Wednesday August 22, 8:17 PM
U.N. wants probe into Kosovo prison break-out
PRISTINA, Serbia (Reuters) - The United Nations wants an
independent inquiry into Kosovo's top-security Dubrava prison
after seven inmates -- including convicted murderers and
terrorists -- escaped with the help of their guards.
Five prison guards have been charged with aiding Saturday's
break-out, and four other people have been arrested on
suspicion of providing covering fire for the escape outside the
prison walls with automatic weapons and rocket-propelled
grenades.
The U.N. mission in charge of Kosovo since the 1998-99 war
said on Wednesday it wanted to hold "an independent evaluation
of conditions at the Dubrava prison."
The probe would try to "ascertain all the facts and ensure
there are safeguards in the future to avoid anything else like
this happening again," said spokesman Alexander Ivanko.

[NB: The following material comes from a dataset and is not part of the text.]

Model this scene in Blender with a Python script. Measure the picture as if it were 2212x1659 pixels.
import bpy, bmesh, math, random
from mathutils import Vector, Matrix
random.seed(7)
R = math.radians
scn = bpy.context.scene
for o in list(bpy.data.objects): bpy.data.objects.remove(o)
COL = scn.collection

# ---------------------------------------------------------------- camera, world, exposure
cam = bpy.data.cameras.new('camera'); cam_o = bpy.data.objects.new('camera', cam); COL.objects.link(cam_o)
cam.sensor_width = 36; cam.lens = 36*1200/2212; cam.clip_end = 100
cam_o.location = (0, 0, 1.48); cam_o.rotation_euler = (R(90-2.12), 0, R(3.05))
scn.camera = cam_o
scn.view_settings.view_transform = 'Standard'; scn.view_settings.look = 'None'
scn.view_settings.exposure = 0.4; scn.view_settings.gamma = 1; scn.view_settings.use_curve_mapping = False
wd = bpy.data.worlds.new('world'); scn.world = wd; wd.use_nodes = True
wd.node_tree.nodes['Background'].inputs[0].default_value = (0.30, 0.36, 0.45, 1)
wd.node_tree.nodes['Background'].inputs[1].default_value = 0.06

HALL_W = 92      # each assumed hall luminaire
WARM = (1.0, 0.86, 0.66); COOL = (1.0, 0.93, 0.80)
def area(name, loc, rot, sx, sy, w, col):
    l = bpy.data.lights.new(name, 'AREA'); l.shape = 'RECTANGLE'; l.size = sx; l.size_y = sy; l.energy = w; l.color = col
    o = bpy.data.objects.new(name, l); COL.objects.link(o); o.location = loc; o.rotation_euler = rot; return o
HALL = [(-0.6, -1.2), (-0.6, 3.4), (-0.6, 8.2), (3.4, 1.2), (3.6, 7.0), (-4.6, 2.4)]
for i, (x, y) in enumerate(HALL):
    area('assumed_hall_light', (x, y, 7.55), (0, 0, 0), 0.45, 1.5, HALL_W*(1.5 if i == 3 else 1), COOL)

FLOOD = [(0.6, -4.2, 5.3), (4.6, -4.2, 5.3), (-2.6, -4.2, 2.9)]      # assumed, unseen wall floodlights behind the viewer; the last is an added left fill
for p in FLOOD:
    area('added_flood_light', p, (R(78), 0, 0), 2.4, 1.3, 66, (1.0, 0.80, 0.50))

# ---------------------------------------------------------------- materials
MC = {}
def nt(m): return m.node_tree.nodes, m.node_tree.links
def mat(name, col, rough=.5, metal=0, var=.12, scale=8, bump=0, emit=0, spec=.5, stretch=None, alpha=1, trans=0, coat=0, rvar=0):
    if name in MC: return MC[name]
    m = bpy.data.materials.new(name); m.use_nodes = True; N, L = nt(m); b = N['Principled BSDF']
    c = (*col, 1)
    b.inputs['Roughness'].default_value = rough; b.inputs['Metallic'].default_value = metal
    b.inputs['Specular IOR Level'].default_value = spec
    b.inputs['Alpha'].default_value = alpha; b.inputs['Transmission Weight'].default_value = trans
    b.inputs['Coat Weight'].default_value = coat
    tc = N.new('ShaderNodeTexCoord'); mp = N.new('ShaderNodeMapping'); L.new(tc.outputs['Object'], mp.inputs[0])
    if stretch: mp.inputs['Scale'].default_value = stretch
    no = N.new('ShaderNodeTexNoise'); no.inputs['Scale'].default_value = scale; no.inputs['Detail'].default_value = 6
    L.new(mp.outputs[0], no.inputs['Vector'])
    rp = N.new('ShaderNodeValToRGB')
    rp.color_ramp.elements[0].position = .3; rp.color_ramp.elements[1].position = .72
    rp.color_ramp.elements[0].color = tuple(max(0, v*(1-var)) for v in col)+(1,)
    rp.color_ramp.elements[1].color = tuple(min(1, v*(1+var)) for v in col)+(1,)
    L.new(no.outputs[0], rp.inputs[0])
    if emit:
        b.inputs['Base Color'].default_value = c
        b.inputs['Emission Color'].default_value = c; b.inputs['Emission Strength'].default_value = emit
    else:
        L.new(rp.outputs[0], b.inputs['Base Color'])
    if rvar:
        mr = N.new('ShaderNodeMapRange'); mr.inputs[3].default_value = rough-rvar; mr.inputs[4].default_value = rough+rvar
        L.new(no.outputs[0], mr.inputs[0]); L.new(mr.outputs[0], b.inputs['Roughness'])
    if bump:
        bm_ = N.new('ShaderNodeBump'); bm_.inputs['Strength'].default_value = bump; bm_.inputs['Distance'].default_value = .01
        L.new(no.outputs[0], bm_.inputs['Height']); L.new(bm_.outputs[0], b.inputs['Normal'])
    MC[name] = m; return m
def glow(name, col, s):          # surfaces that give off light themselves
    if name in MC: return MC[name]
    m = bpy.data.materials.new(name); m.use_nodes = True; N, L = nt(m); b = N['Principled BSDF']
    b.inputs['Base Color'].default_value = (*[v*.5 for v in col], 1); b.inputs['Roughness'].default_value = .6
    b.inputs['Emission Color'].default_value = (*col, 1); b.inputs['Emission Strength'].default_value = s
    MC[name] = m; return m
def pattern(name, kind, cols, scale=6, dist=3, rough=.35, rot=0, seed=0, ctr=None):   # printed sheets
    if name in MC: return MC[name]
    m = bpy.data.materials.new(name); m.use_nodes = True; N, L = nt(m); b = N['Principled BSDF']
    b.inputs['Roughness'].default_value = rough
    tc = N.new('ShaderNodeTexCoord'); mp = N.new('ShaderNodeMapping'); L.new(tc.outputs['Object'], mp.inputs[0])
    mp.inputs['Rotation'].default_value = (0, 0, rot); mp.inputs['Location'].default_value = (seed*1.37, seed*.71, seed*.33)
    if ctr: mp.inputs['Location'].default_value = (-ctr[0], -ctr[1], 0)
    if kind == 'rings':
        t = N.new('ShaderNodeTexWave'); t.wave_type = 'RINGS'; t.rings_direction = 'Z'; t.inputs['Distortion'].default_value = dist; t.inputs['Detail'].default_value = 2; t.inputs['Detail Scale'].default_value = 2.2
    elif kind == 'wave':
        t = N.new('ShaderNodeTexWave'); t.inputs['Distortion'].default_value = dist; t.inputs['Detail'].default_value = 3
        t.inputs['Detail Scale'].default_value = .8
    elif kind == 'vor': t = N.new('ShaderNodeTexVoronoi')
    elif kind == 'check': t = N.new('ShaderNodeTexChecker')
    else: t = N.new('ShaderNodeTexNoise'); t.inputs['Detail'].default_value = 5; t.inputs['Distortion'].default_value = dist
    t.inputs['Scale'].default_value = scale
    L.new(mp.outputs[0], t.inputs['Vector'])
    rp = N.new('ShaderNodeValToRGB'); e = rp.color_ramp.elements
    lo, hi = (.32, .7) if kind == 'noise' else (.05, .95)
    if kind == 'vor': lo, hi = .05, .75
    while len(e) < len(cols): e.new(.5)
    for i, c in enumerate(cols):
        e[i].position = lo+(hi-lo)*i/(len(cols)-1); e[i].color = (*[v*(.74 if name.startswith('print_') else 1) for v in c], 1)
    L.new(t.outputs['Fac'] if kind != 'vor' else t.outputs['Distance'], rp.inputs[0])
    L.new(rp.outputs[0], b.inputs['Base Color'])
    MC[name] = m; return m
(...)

Among those who escaped were Saudi-born Ramadan Shyti, who
is wanted on murder and terrorism charges in neighbouring
Macedonia, and Lirim Jakupi, who is believed to be a leader of
the shadowy Albanian National Army.
The United Nations, which has around 1,300 police officers
in the province, has no direct role at the prison. But the
escape is an embarrassment for the mission and the
16,000-strong NATO-led peace force.
One of those who broke out was armed with a pistol, while
another was making his seventh escape from prison.
A Kosovo police spokesman acknowledged the convicts might
already have slipped across the province's porous borders into
neighbouring Macedonia, Montenegro or Albania. A NATO spokesman
said Alliance forces could help with the manhunt if necessary.
The breakaway Serbian province has been run by the United
Nations for the past eight years, since NATO bombed Serbia to
drive out Serb forces and halt the killing and expulsion of
ethnic Albanians in a two-year war against guerrillas.
Ninety percent of Kosovo's 2 million people are ethnic
Albanians, who want independence from Serbia.
Tensions are running high as the West struggles to keep its
promise to back independence in the face of total Serbian
opposition, strongly backed at the United Nations by Russia.
Serb-Albanian talks are set to resume later this month in
Vienna, but NATO allies fear a unilateral declaration of
independence and possibly violent unrest if there is no
breakthrough by the end of the year.